Facing the challenge of Mboya’s autism was at first difficult for Delores, says her husband. “As time went on she began to develop a certain amount of patience because it took awhile for her to accept the fact that he was not going to be what people call ‘normal,’” he explains. Dolores made sure, as she did with all of her sons, that Mboya received an education and Mboya would also occasionally accompany her when she would come out to her husband’s or one of their sons’ gigs.

In earlier years, it would be Jason by her side at Snug Harbor. When the yet-to-become a noted drummer and vibraphonist was around eight years old, he’d fall asleep with his head on his mother’s lap until it was time for him to sit in with his dad. Dolores’ pride in her youngest boy would glow from her face with no trace of her reputation as the person who ruled the Marsalis household.

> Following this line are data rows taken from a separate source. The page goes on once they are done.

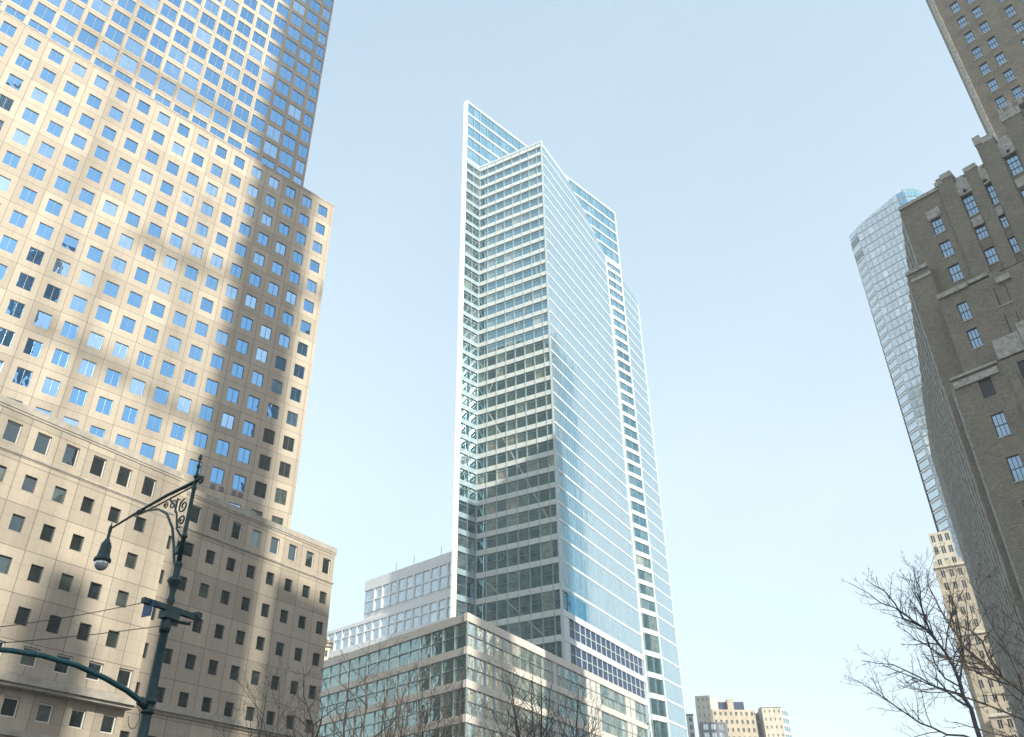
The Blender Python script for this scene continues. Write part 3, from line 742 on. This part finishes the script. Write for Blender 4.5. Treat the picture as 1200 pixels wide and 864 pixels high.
for a, b, ha, hb in ((ring0[8], ring0[9], 245, 243), (ring0[9], ring0[10], 243, 241), (ring0[10], ring0[0], 241, 241)):
    m.quad([(*a, 0), (*b, 0), (*b, hb-4), (*a, ha-4)], 'g_slab')
m.quad([(*ring0[i], 236) for i in range(11)], 'roof')
m.build('facade_frame', gt); win.build('curtain_glass', gt)
# balconies on the narrow left face
m = MB()
for j in range(3, 61):
    z = j*fh; a, b = flare(0, z), flare(1, z)
    fr = Fr(a, math.degrees(math.atan2(b[0]-a[0], b[1]-a[1])), 1)
    m = MB(); m.fbox(fr, .3, math.hypot(b[0]-a[0], b[1]-a[1])-.3, z, z+.35, .05, .5, 'white2'); m.build('balcony', gt)

def grid_box(parent, fr, s0, s1, z0, z1, depth, wmat, gmat, ps, pz, ww, wh, name='wall', off=0, glaz=True):
    """a far building's block: wall, then windows as shallow recesses"""
    m = MB(); op = []; k = int((s1-s0)/ps)
    st = (s1-s0-k*ps)/2
    for i in range(k):
        for j in range(int((z1-z0)/pz)):
            a = s0+st+ps*i+(ps-ww)/2; c = z1-pz*(j+1)+(pz-wh)/2+off; op.append((a, a+ww, c, c+wh))
    wall(m, fr, s0, s1, z0, z1, op, wmat, .25); shell(m, fr, s0, s1, z0, z1, depth, wmat)
    m.build(name, parent)
    if glaz:
        m = MB()
        for a, b, c, d in op:
            m.fq(fr, a, b, c, d, -.2, gmat, tilt=(rnd.gauss(0, .006), rnd.gauss(0, .006)))
            m.fbox(fr, (a+b)/2-.06, (a+b)/2+.06, c, d, -.2, -.12, wmat)
        m.build('window_panes', parent)
# warm masonry tower behind the tree on the right
wt = thing('masonry_tower', 'sunlit buff masonry apartment tower with narrow setbacks, seen through the bare branches at right', 'apartment tower', (115, 222, 0))
wf = Fr(polar(26.5, 250), 117, 1)
grid_box(wt, Fr(polar(26.75, 250), 117, 1), 0, 14, 0, 81, 18, 'warm', 'g_dark', 2.1, 3.4, .95, 1.9)
grid_box(wt, Fr(polar(27.0, 246), 117, 1), 0, 12, 0, 62, 4, 'warm', 'g_dark', 2.1, 3.4, .95, 1.9, 'front_bay')
grid_box(wt, Fr(polar(27.35, 243), 117, 1), 0, 12, 0, 42, 4, 'warm', 'g_dark', 2.1, 3.4, .95, 1.9, 'lower_bay')
for fr, zz, w in ((Fr(polar(26.75, 250), 117, 1), 81, 14), (Fr(polar(27.0, 246), 117, 1), 62, 12), (Fr(polar(27.35, 243), 117, 1), 42, 12)):
    m = MB(); m.fbox(fr, -.3, w+.3, zz, zz+.7, -2, .35, 'cream')
    for k in range(0, int(w), 3): m.fbox(fr, k, k+1.1, zz+.7, zz+1.9, -1, .2, 'warm')
    m.build('parapet', wt)
grid_box(wt, Fr(polar(26.95, 252), 117, 1), 0, 5.4, 81, 91.5, 6, 'cream', 'g_dark', 1.8, 3.4, 1.0, 2.0, 'penthouse')

# ------------------------------------------------------------------ far apartment buildings, bottom right of the skyscraper
fa = thing('apartment_building', 'far pale yellow apartment block with raised left stair tower and dark roof plant', 'apartment building', (90, 390, 0))
fA = Fr(polar(11.2, 400), 100, 1)   # faces the camera, turned a little
grid_box(fa, fA, 0, 6.2, 0, 85.4, 14, 'cream', 'g_dark', 2.0, 3.2, .5, 1.3, 'stair_tower')
fB = Fr(fA.at(6.2, .1), 82, 1)
grid_box(fa, fB, 0, 19.5, 0, 79.6, 16, 'warm', 'g_dark', 2.35, 3.3, .95, 1.5)
grid_box(fa, Fr(fA.at(.6, 1.6), 90, 1), 0, 11.5, 0, 74.2, 2.5, 'greywall', 'g_far', 3.3, 3.4, 2.1, 2.3, 'grey_bay')
m = MB(); m.fbox(Fr(fA.at(6.5, -5), 88, 1), 0, 14.5, 79, 83.6, -7, 0, 'louver'); m.fbox(Fr(fA.at(13.6, -4.6), 88, 1), 0, 2.6, 79, 84.4, -3, 0, 'warm'); m.build('roof_plant', fa)
m = MB(); m.tube([tuple(Fr(fA.at(14, -6), 90, 1).p(0, 83, 0)), tuple(Fr(fA.at(14, -6), 90, 1).p(0, 89, 0))], .12, 'white', 5); m.build('antenna', fa)
m = MB(); m.prism([fA.at(6.3, -2), fA.at(12.5, -9), fA.at(6.3, -14)], 79, 84.8, 'cream'); m.build('side_wing', fa)
fb = thing('apartment_building', 'far pale block with a glazed corner, rightmost of the distant apartment buildings', 'apartment building', (112, 388, 0))
fC = Fr(polar(15.1, 405), 92, 1)
grid_box(fb, fC, 0, 8.2, 0, 80.0, 14, 'cream', 'g_dark', 2.0, 3.2, .6, 1.2)
grid_box(fb, Fr(fC.at(8.2), 45, 1), 0, 5.2, 0, 79.4, 5, 'spandrel', 'g_slab', 1.7, 3.2, 1.4, 2.0, 'glazed_corner')
grid_box(fb, Fr(polar(14.55, 412), 92, 1), 0, 5, 0, 79, 10, 'greywall', 'g_dark', 1.7, 3.2, 1.1, 1.6, 'dark_link')
m = MB(); m.fbox(fC, -.3, 8.6, 80, 80.6, -6, .3, 'white'); m.build('parapet', fb)
fc = thing('apartment_building', 'far narrow grey block half hidden behind the right edge of the skyscraper', 'apartment building', (75, 400, 0))
grid_box(fc, Fr(polar(9.6, 410), 95, 1), 0, 9.6, 0, 79.5, 14, 'spandrel', 'g_dark', 2.4, 3.2, 1.3, 1.7)
m = MB(); m.fbox(Fr(polar(9.6, 410), 95, 1), -.2, 9.8, 79.5, 80.2, -6, .3, 'greywall'); m.build('parapet', fc)
# cream rooftop building behind the low glass block
fd = thing('rooftop_house', 'small cream penthouse block showing over the left end of the low glass block', 'building', (-46, 215, 0))
fD = Fr(polar(-12.7, 222), 75, 1)
grid_box(fd, fD, 0, 7.5, 0, 61.0, 10, 'cream', 'g_dark', 2.4, 3.3, 1.2, 1.5)
m = MB(); m.fbox(fD, -.3, 7.8, 61.0, 61.5, -6, .4, 'stone_trim'); m.fbox(fD, 0.3, 2.8, 61.5, 62.8, -3, -.5, 'warm'); m.build('parapet', fd)

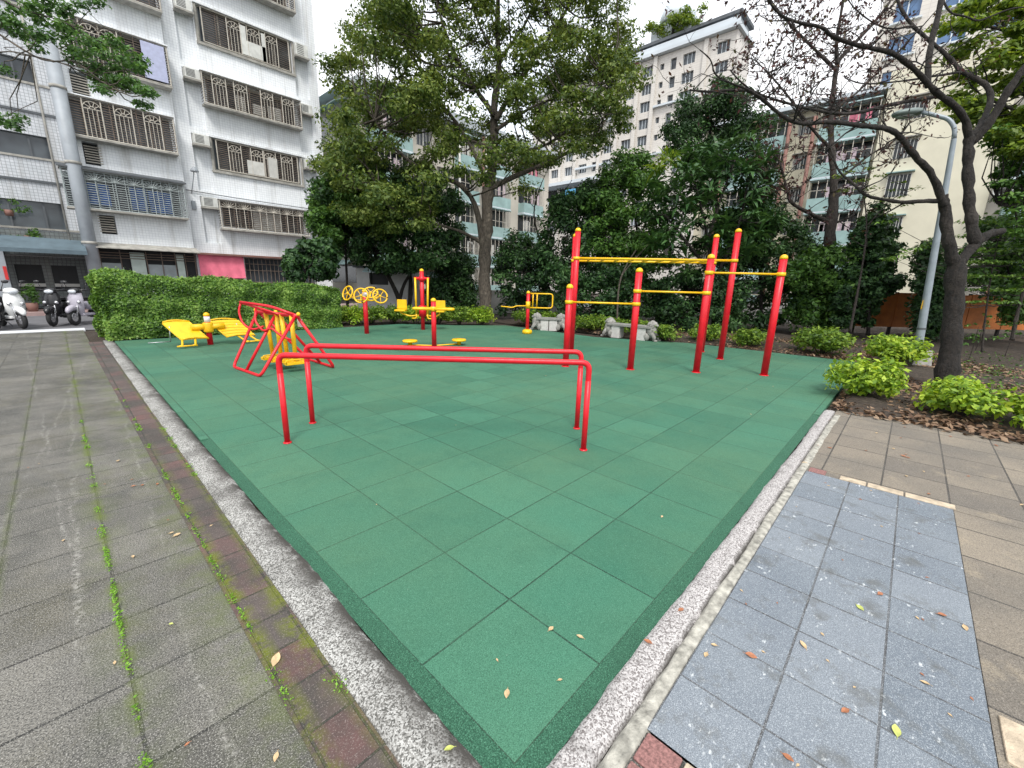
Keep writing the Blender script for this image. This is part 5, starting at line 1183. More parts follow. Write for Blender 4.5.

“She was a very tough person to be around in the sense that she made you better at whatever it was that you were doing,” explains Ellis III, who, as a student of English history, sometimes calls himself Ellis the Younger. “The process was an arduous one and it wasn’t always an enjoyable one but the outcome was (enjoyable).”

He offers an example of the benefits of his mother’s determined style of raising her children by relating his experience in a U.S. Army boot camp where, he says, 25 percent of the enlistees dropped out because they couldn’t take the pressure. “It wasn’t really that difficult for me,” he offers. “When I looked back at it, I attribute most of that to Dolores. The appreciation was really in hindsight.”

Dolores Marsalis was a strong woman – she had to be as the mother of six sons and raising them on her husband’s salary as a musician and teacher. She also had an extremely engaging, welcoming personality and liked to laugh. Dolores made others smile too with her very individual, what Ellis III calls “sharp” sense of humor. “You know the term brutal honesty – you had to be ready for it,” he explains with a laugh.

At The Ellis Marsalis – A Jazz Celebration, a recorded concert in recognition of Ellis Marsalis Jr.’s retirement from his endowed chair at the University of New Orleans, vocalist, pianist and honorary “member” of the Marsalis family, Harry Connick Jr. hit it on the head when he declared: “If Ellis deserved a chair, Delores deserves a throne.”

The celebration of the life of Dolores Marsalis includes a viewing on Monday, July 31, 2017 at the Rhodes Funeral Home, 3933 Washington Avenue. Services will be held at the Mater Dolorosa Church, 8128 Plum Street on Tuesday, August 1, 2017. Times to be announced.